Anne Lamott is a favorite author of mine. In one of her books, perhaps “Bird by Bird,” she writes of the thoughts that come fluttering down from heaven. It’s because of those thoughts, she says, that she always carries a notebook and pen. Careless authors, she says, depend on their memories, and when a gift that comes from God is forgotten because it was not immediately written down, God is happy to pass it one to someone with pen in hand, and Lamott says she is not too proud to receive a second-hand thought.  For my part, not only am I fine with making use of a slightly used thought, but I am also quite happy to set aside an assigned topic to write instead about a fresh thought that God has given me so that it won’t grow mold on it.  So, this morning’s devotion is not, at least not straightforwardly, about serving.

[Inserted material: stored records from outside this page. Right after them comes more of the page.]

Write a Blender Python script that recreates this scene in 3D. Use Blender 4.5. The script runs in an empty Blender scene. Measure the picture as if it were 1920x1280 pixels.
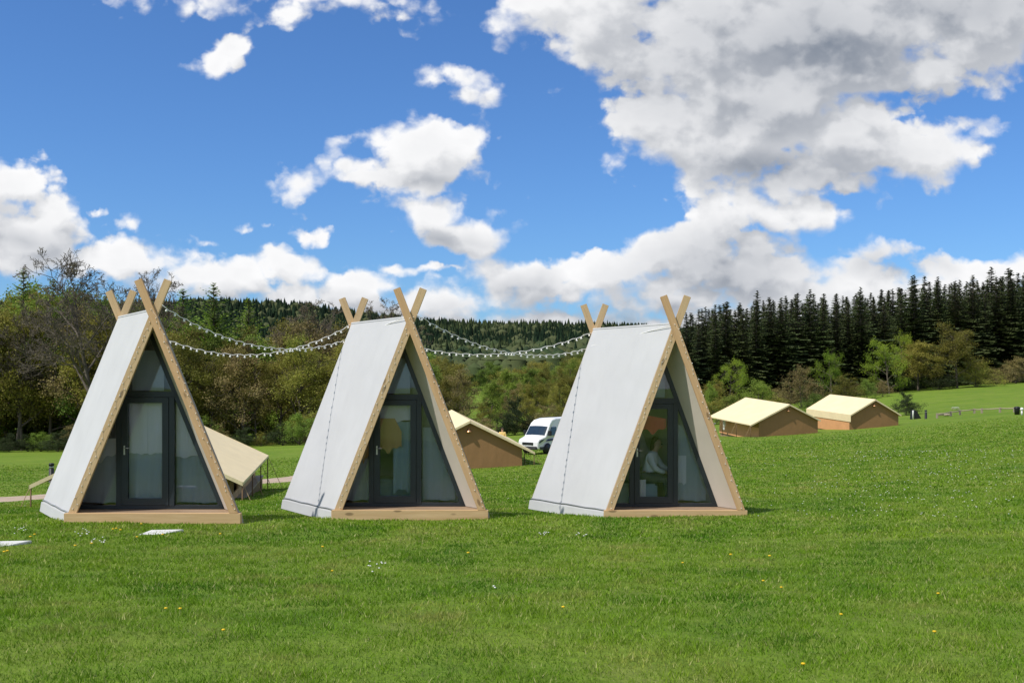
import bpy, math, random
import numpy as np
from mathutils import Vector, Matrix

# ------------------------------------------------------------------ camera, sky, sun, exposure
SC = bpy.context.scene
COL = SC.collection
F = 2000.0            # focal length in photo pixels (photo 1920 wide)
CAMZ = 1.7
HOR = 720.0           # eye level row in the photo
cam_d = bpy.data.cameras.new('camera')
cam = bpy.data.objects.new('camera', cam_d); COL.objects.link(cam)
cam.location = (0, 0, CAMZ); cam.rotation_euler = (math.radians(90), 0, 0)
cam_d.sensor_width = 36.0; cam_d.lens = 36.0*F/1920.0
cam_d.shift_y = (HOR-640.0)/1920.0
cam_d.clip_start = 0.1; cam_d.clip_end = 9000
SC.camera = cam
SUN = Vector((-0.62, -0.42, 1.00)).normalized()
sl = bpy.data.lights.new('sun', 'SUN'); so = bpy.data.objects.new('sun', sl); COL.objects.link(so)
so.rotation_euler = SUN.to_track_quat('Z', 'Y').to_euler(); so.location = (-20, -10, 40)
sl.energy = 4.4; sl.angle = math.radians(0.6); sl.color = (1.0, 0.95, 0.87)
SC.view_settings.view_transform = 'Standard'; SC.view_settings.look = 'None'
SC.view_settings.exposure = -0.05; SC.view_settings.gamma = 1.0
SC.cycles.max_bounces = 7; SC.cycles.diffuse_bounces = 3; SC.cycles.transparent_max_bounces = 12

def N(nt, t, **kw):
    n = nt.nodes.new(t)
    for k, v in kw.items(): setattr(n, k, v)
    return n
def setin(nt, sock, v):
    if hasattr(v, 'is_output') or isinstance(v, bpy.types.NodeSocket): nt.links.new(v, sock)
    elif v is not None: sock.default_value = v
def math_(nt, op, a, b=None, c=None, clamp=False):
    n = N(nt, 'ShaderNodeMath', operation=op, use_clamp=clamp)
    for i, v in enumerate((a, b, c)):
        if v is not None: setin(nt, n.inputs[i], v)
    return n.outputs[0]
def vmath(nt, op, a, b=None, c=None):
    n = N(nt, 'ShaderNodeVectorMath', operation=op)
    for i, v in enumerate((a, b, c)):
        if v is not None: setin(nt, n.inputs[i], v)
    return n.outputs['Value'] if op in ('LENGTH', 'DOT_PRODUCT') else n.outputs[0]
def maprange(nt, v, a, b, c=0.0, d=1.0, smooth=False):
    n = N(nt, 'ShaderNodeMapRange', interpolation_type='SMOOTHSTEP' if smooth else 'LINEAR')
    n.clamp = True
    setin(nt, n.inputs['Value'], v)
    for k, x in (('From Min', a), ('From Max', b), ('To Min', c), ('To Max', d)): setin(nt, n.inputs[k], x)
    return n.outputs['Result']
def mixc(nt, f, a, b, mode='MIX'):
    n = N(nt, 'ShaderNodeMix', data_type='RGBA', blend_type=mode)
    setin(nt, n.inputs[0], f); setin(nt, n.inputs[6], a); setin(nt, n.inputs[7], b)
    return n.outputs[2]
def noise(nt, vec, scale, detail=4, rough=0.55, out='Fac', dist=0.0, dim='3D'):
    n = N(nt, 'ShaderNodeTexNoise'); n.noise_dimensions = dim
    if vec is not None: nt.links.new(vec, n.inputs['Vector'])
    n.inputs['Scale'].default_value = scale; n.inputs['Detail'].default_value = detail
    n.inputs['Roughness'].default_value = rough; n.inputs['Distortion'].default_value = dist
    return n.outputs[out]

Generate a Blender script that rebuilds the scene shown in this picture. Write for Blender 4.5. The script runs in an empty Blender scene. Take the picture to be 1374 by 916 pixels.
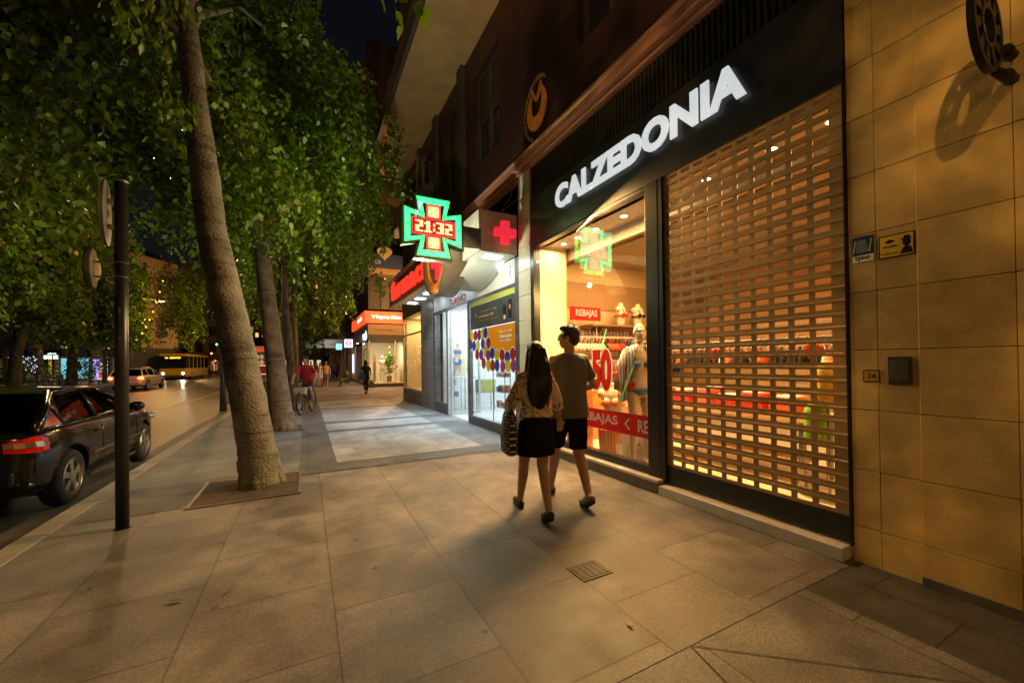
import bpy, math, random
import numpy as np
from mathutils import Vector, Matrix, noise
R = math.radians
sc = bpy.context.scene
col = sc.collection
rnd = random.Random(7)

# ------------------------------------------------------------------ helpers
WM = {}            # world matrices of the objects made so far

def tag(o, label=None, cat=None, group=None, kind=None):
    if label: o['label'] = label
    if cat: o['category'] = cat
    if group: o['group'] = group
    if kind: o['kind'] = kind
    return o

def thing(name, label, cat, loc=(0, 0, 0), rz=0, group=None, parent=None):
    o = bpy.data.objects.new(name, None); col.objects.link(o)
    o.empty_display_size = .2
    o.location = loc; o.rotation_euler = (0, 0, rz)
    WM[o] = Matrix.Translation(loc) @ Matrix.Rotation(rz, 4, 'Z')
    return tag(o, label, cat, group)

def link(name, me, parent=None, world=False):
    o = bpy.data.objects.new(name, me); col.objects.link(o)
    if parent is not None:
        o.parent = parent
        if world:
            o.matrix_parent_inverse = WM[parent].inverted(); WM[o] = Matrix.Identity(4)
        else:
            WM[o] = WM[parent].copy()
    else:
        WM[o] = Matrix.Identity(4)
    return o

def copy_tree(o, parent=None):
    c = o.copy(); col.objects.link(c)
    if parent is not None: c.parent = parent
    for ch in list(o.children): copy_tree(ch, c)
    return c

def place_copy(o, loc, rz=0, label=None, scale=None):
    c = copy_tree(o); c.location = loc; c.rotation_euler = (0, 0, rz)
    if scale: c.scale = (scale,) * 3
    if label: c['label'] = label
    return c

class MB:
    def __init__(s): s.v = []; s.f = []; s.m = []; s.T = Matrix.Identity(4)
    def add(s, vs, fs, mi=0):
        n = len(s.v)
        s.v += [tuple(s.T @ Vector(p)) for p in vs]
        s.f += [tuple(i + n for i in f) for f in fs]; s.m += [mi] * len(fs)
        return s
    def box(s, a, b, mi=0, rz=0, piv=None):
        (x0, y0, z0), (x1, y1, z1) = a, b
        vs = [(x, y, z) for z in (z0, z1) for y in (y0, y1) for x in (x0, x1)]
        if rz:
            c = Vector(piv) if piv else Vector(((x0+x1)/2, (y0+y1)/2, 0)); Rm = Matrix.Rotation(rz, 3, 'Z')
            c.z = 0
            vs = [tuple(Rm @ (Vector(p) - c) + c) for p in vs]
        return s.add(vs, [(0, 2, 3, 1), (4, 5, 7, 6), (0, 1, 5, 4), (2, 6, 7, 3), (0, 4, 6, 2), (1, 3, 7, 5)], mi)
    def tube(s, pts, rs, n=10, mi=0, cap=True):
        pts = [Vector(p) for p in pts]
        if not hasattr(rs, '__len__'): rs = [rs] * len(pts)
        vs = []; fs = []; prev = None
        for i, p in enumerate(pts):
            d = (pts[min(i+1, len(pts)-1)] - pts[max(i-1, 0)])
            d = d.normalized() if d.length > 1e-9 else Vector((0, 0, 1))
            if prev is None:
                u = d.cross(Vector((0, 0, 1)))
                if u.length < .05: u = d.cross(Vector((1, 0, 0)))
            else: u = prev - d * prev.dot(d)
            u.normalize(); prev = u; w = d.cross(u)
            for k in range(n):
                a = 2*math.pi*k/n
                vs.append(p + (u*math.cos(a) + w*math.sin(a))*rs[i])
        for i in range(len(pts)-1):
            for k in range(n):
                a = i*n+k; b = i*n+(k+1) % n
                fs.append((a, b, b+n, a+n))
        if cap:
            fs.append(tuple(range(n-1, -1, -1))); L = (len(pts)-1)*n; fs.append(tuple(range(L, L+n)))
        return s.add(vs, fs, mi)
    def capsule(s, p0, p1, r0, r1, n=12):
        p0 = Vector(p0); p1 = Vector(p1); d = (p1-p0)
        if d.length < 1e-6: d = Vector((0, 0, 1e-4))
        d.normalize()
        pts = []; rs = []
        for a in (85, 60, 30): pts.append(p0 - d*r0*math.sin(R(a))); rs.append(r0*math.cos(R(a)))
        pts.append(p0); rs.append(r0); pts.append(p1); rs.append(r1)
        for a in (30, 60, 85): pts.append(p1 + d*r1*math.sin(R(a))); rs.append(r1*math.cos(R(a)))
        return s.tube(pts, rs, n)
    def ell(s, c, r, n=14, m=9, rot=None, mi=0):
        vs = []; fs = []
        for j in range(m+1):
            t = math.pi*j/m
            for k in range(n):
                a = 2*math.pi*k/n
                p = Vector((r[0]*math.sin(t)*math.cos(a), r[1]*math.sin(t)*math.sin(a), r[2]*math.cos(t)))
                if rot: p = rot @ p
                vs.append(Vector(c)+p)
        for j in range(m):
            for k in range(n):
                a = j*n+k; b = j*n+(k+1) % n
                fs.append((a, a+n, b+n, b))
        return s.add(vs, fs, mi)
    def loft(s, rings, cap=True, mi=0, closed=True):
        n = len(rings[0]); vs = [p for r in rings for p in r]; fs = []
        for i in range(len(rings)-1):
            for k in range(n if closed else n-1):
                a = i*n+k; b = i*n+(k+1) % n
                fs.append((a, b, b+n, a+n))
        if cap and closed:
            fs.append(tuple(range(n-1, -1, -1))); L = (len(rings)-1)*n; fs.append(tuple(range(L, L+n)))
        return s.add(vs, fs, mi)
    def ell_loft(s, secs, n=18, mi=0, p=2.0):
        """secs: (cx, cy, z, hw, hd)"""
        rings = []
        for cx, cy, z, hw, hd in secs:
            rr = []
            for k in range(n):
                a = 2*math.pi*k/n; c = math.cos(a); d = math.sin(a)
                rr.append((cx+hw*math.copysign(abs(c)**(2/p), c), cy+hd*math.copysign(abs(d)**(2/p), d), z))
            rings.append(rr)
        return s.loft(rings, mi=mi)
    def prism(s, poly, o, u, w, d, mi=0):
        """polygon (2D) in the plane o,u,w extruded by vector d"""
        o, u, w, d = map(Vector, (o, u, w, d)); n = len(poly)
        a = [o + u*x + w*y for x, y in poly]; b = [p + d for p in a]
        fs = [tuple(range(n-1, -1, -1)), tuple(range(n, 2*n))] + [(k, (k+1) % n, (k+1) % n+n, k+n) for k in range(n)]
        if u.cross(w).dot(d) < 0: fs = [tuple(reversed(f)) for f in fs]
        return s.add(a+b, fs, mi)
    def disc(s, c, r, axis, h, n=20, mi=0):
        c = Vector(c); ax = Vector(axis).normalized()
        return s.tube([c, c+ax*h], r, n, mi)
    def quad(s, a, b, c, d, mi=0): return s.add([a, b, c, d], [(0, 1, 2, 3)], mi)
    def mesh(s, name, mats, smooth=False):
        me = bpy.data.meshes.new(name); me.from_pydata(s.v, [], s.f)
        for m in (mats if isinstance(mats, (list, tuple)) else [mats]): me.materials.append(m)
        if len(me.materials) > 1: me.polygons.foreach_set('material_index', s.m)
        if smooth: me.polygons.foreach_set('use_smooth', [True]*len(me.polygons))
        me.update(); return me
    def build(s, name, mats, parent=None, smooth=False, bevel=0, world=False, seg=2, wn=False):
        o = link(name, s.mesh(name, mats, smooth), parent, world)
        if bevel:
            b = o.modifiers.new('bevel', 'BEVEL'); b.width = bevel; b.segments = seg; b.limit_method = 'ANGLE'; b.angle_limit = R(40)
        return o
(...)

Last Thursday, I attended a day-long synod workshop.  Several times during the six-hour day, the presenters asked a question or posted a statement and asked us to discuss them as pairs or at our tables.  One of the questions was, “What principle would you be willing to die for?”  The person to my left, an interim pastor in the south metro, and I paired up and turned to each other.  He shared with me that he had recently been through a painful divorce that has caused him to value his children more deeply than before.  “I would die for my children,” he told me.  I said, “Same.  Actually, I would not be willing to die for a principle, but I would die for a person.”

For millennia, people have been dying for principles. Many of those deaths have surely been quite heroic. I am presently reading a book about Abraham Lincoln and the Civil War. Many thousands of Americans bravely fought and died in that war for the principle of ending slavery, but I wonder how many of those soldiers would have been willing to fight and die for a Black man or woman living next door to them.

“No one has greater love than this, to lay down one’s life for one’s friends.” (John 15:13) Jesus spoke those words hours before doing precisely that, laying down his life for friends he loved. He didn’t accept crucifixion because “it was the right thing to do.” He died for his friends because that’s what they needed. I don’t understand exactly why that was the case, but I can’t believe Jesus would have accepted death if something short of that would have accomplished the same end.

It is good to have principles. Navigating life without principles would be chaotic and capricious. Deeper than principles, however, is love.